CNBC reporter Jane Wells

CNBC reporter Jane Wells (CNBC photo) 

CNBC financial reporter Jane Wells spent Tuesday chasing  America's hottest space feud inside a giant rocket plant in North Alabama, and she had time for a quick meal at one of the state's most famous barbecue restaurants. Her reviews of both? "Jaw-dropping" and three "awesomes."

Jane Wells toured the massive United Launch Alliance plant on the Tennessee River and interviewed ULA CEO Tory Bruno. It was an exclusive and the first time a network has been allowed to film live inside the plant. The openness is because ULA is talking up the new rocket and rocket engine it is developing to compete with SpaceX for launching future generations of American military and space satellites. ULA employs nearly 1,000 people in Decatur.

"You have that sort of ah-ha moment when your jaw drops," Wells said Wednesday of entering ULA's "pristine" 1.6 million-square-foot plant on the Tennessee River. "You see a Delta rocket on its side and you just have to stop and go 'wow.'" Seeing Americans making big, complex things like these rockets "is heartening," Wells said.

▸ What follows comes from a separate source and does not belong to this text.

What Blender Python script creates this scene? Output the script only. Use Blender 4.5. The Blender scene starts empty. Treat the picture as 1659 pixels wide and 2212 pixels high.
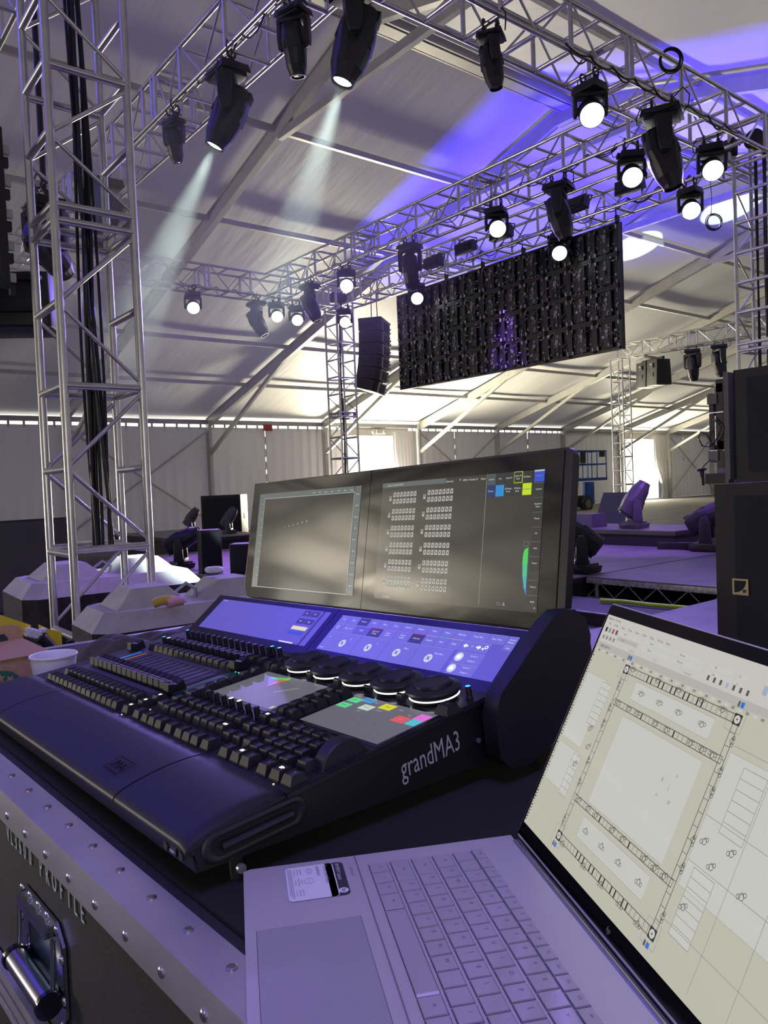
import bpy, math, random
from mathutils import Matrix, Vector
random.seed(7)
PI = math.pi
V = Vector
T = Matrix.Translation


def RZ(a):
    return Matrix.Rotation(a, 4, 'Z')


# ------------------------------------------------------------------ camera, world, lights, exposure
SC = bpy.context.scene
COL = SC.collection
CH = 1.47
FPX = 1661.0
YAW, PIT, ROL = 0.673603860, 0.0353243096, -0.0399497849
Ma = Matrix(((math.cos(YAW), -math.sin(YAW), 0), (0, 0, -1), (math.sin(YAW), math.cos(YAW), 0)))
Rx = Matrix(((1, 0, 0), (0, math.cos(PIT), -math.sin(PIT)), (0, math.sin(PIT), math.cos(PIT))))
Rz = Matrix(((math.cos(ROL), -math.sin(ROL), 0), (math.sin(ROL), math.cos(ROL), 0), (0, 0, 1)))
CM = Rz @ Rx @ Ma
right, down, fwd = V(CM[0]), V(CM[1]), V(CM[2])
cam = bpy.data.objects.new('camera', bpy.data.cameras.new('camera'))
COL.objects.link(cam)
cam.matrix_world = Matrix.Translation((0, 0, CH)) @ Matrix((right, -down, -fwd)).transposed().to_4x4()
cam.data.sensor_fit = 'HORIZONTAL'
cam.data.sensor_width = 36.0
cam.data.lens = 36.0 * FPX / 1659.0
cam.data.clip_start = 0.02
cam.data.clip_end = 500
SC.camera = cam

w = bpy.data.worlds.new('world')
SC.world = w
w.use_nodes = True
nt = w.node_tree
nt.nodes.clear()
wo = nt.nodes.new('ShaderNodeOutputWorld')
bg = nt.nodes.new('ShaderNodeBackground')
tc = nt.nodes.new('ShaderNodeTexCoord')
sx = nt.nodes.new('ShaderNodeSeparateXYZ')
cr = nt.nodes.new('ShaderNodeValToRGB')
nt.links.new(tc.outputs['Generated'], sx.inputs[0])
nt.links.new(sx.outputs['Z'], cr.inputs[0])
cr.color_ramp.elements[0].position = 0.0
cr.color_ramp.elements[0].color = (1.0, 0.95, 0.80, 1)
cr.color_ramp.elements[1].position = 0.5
cr.color_ramp.elements[1].color = (0.90, 0.93, 1.0, 1)
nt.links.new(cr.outputs[0], bg.inputs[0])
bg.inputs[1].default_value = 2.25
nt.links.new(bg.outputs[0], wo.inputs[0])

SC.view_settings.view_transform = 'Standard'
SC.view_settings.look = 'None'
SC.view_settings.gamma = 1
SC.view_settings.exposure = 0.0
SC.view_settings.use_curve_mapping = False
SC.cycles.use_denoising = True
SC.cycles.max_bounces = 6
SC.cycles.diffuse_bounces = 3
SC.cycles.glossy_bounces = 3
SC.cycles.transmission_bounces = 3
SC.cycles.volume_bounces = 0
SC.cycles.sample_clamp_indirect = 4.0
SC.cycles.use_adaptive_sampling = True
SC.cycles.adaptive_threshold = 0.03
SC.cycles.volume_step_rate = 2.0
SC.cycles.volume_max_steps = 64


def lamp(name, kind, loc, aim, energy, color, size=0.2, spot=None, blend=0.3, parent=None, size_y=None):
    l = bpy.data.lights.new(name, kind)
    l.energy = energy
    l.color = color
    if kind == 'SPOT':
        l.spot_size = math.radians(spot)
        l.spot_blend = blend
        l.shadow_soft_size = size
    elif kind == 'AREA':
        l.shape = 'RECTANGLE'
        l.size = size
        l.size_y = size_y or size
    else:
        l.shadow_soft_size = size
    o = bpy.data.objects.new(name, l)
    COL.objects.link(o)
    if parent:
        o.parent = parent
        o.location = loc
        return o
    o.location = loc
    d = V(aim) - V(loc)
    o.rotation_euler = d.to_track_quat('-Z', 'Y').to_euler()
    return o


PURP = (0.06, 0.03, 1.0)
VIOL = (0.40, 0.14, 1.0)
# daylight pouring in through the open doorways of the side walls
lamp('daylight_door', 'AREA', (20.2, 26.0, 0.9), (19.5, 21.5, 5.4), 3300, (1.0, 0.92, 0.66), 3.4, size_y=1.4)
lamp('daylight_door', 'AREA', (39.8, 26.0, 0.9), (38.5, 21.5, 5.4), 1000, (1.0, 0.92, 0.66), 3.2, size_y=1.4)
lamp('daylight_door', 'AREA', (-18.8, 26.0, 0.7), (-18, 20.5, 5.6), 2800, (1.0, 0.90, 0.70), 5.0, size_y=1.2)
lamp('daylight_door', 'AREA', (-4.0, -6.6, 2.0), (0.5, 2.0, 1.2), 28, (1.0, 0.93, 0.84), 5.0, size_y=3.2)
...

Wells asked CEO Tory Bruno some tough questions in a live interview about how SpaceX has challenged ULA's past dominance in the launch industry. (Watch the full interview below.) Bruno disputed Wells' estimates of the two company's launch costs, but acknowledged that ULA's strategy for bridging the gap between the start of a congressional ban on ULA's use of Russian rocket engines and the arrival of its new engine is getting a congressional extension.

"(SpaceX CEO) Elon Musk is the best thing that ever happened to ... the entire space industry," Wells said Wednesday. "He has gotten young engineers excited and gotten us to think about things again like Mars."

Musk has been good for ULA, too, by forcing it to be nimble, Wells said. "They have to compete now in a way they didn't have to before," she said. "Reusability, I don't know if that would have happened without SpaceX."

During her stay, Wells visited Decatur's landmark barbecue restaurant Big Bob's Barbecue. "Awesome, awesome, awesome," she said, "although I did not have the potato." Wells said she had the brisket and potato salad instead.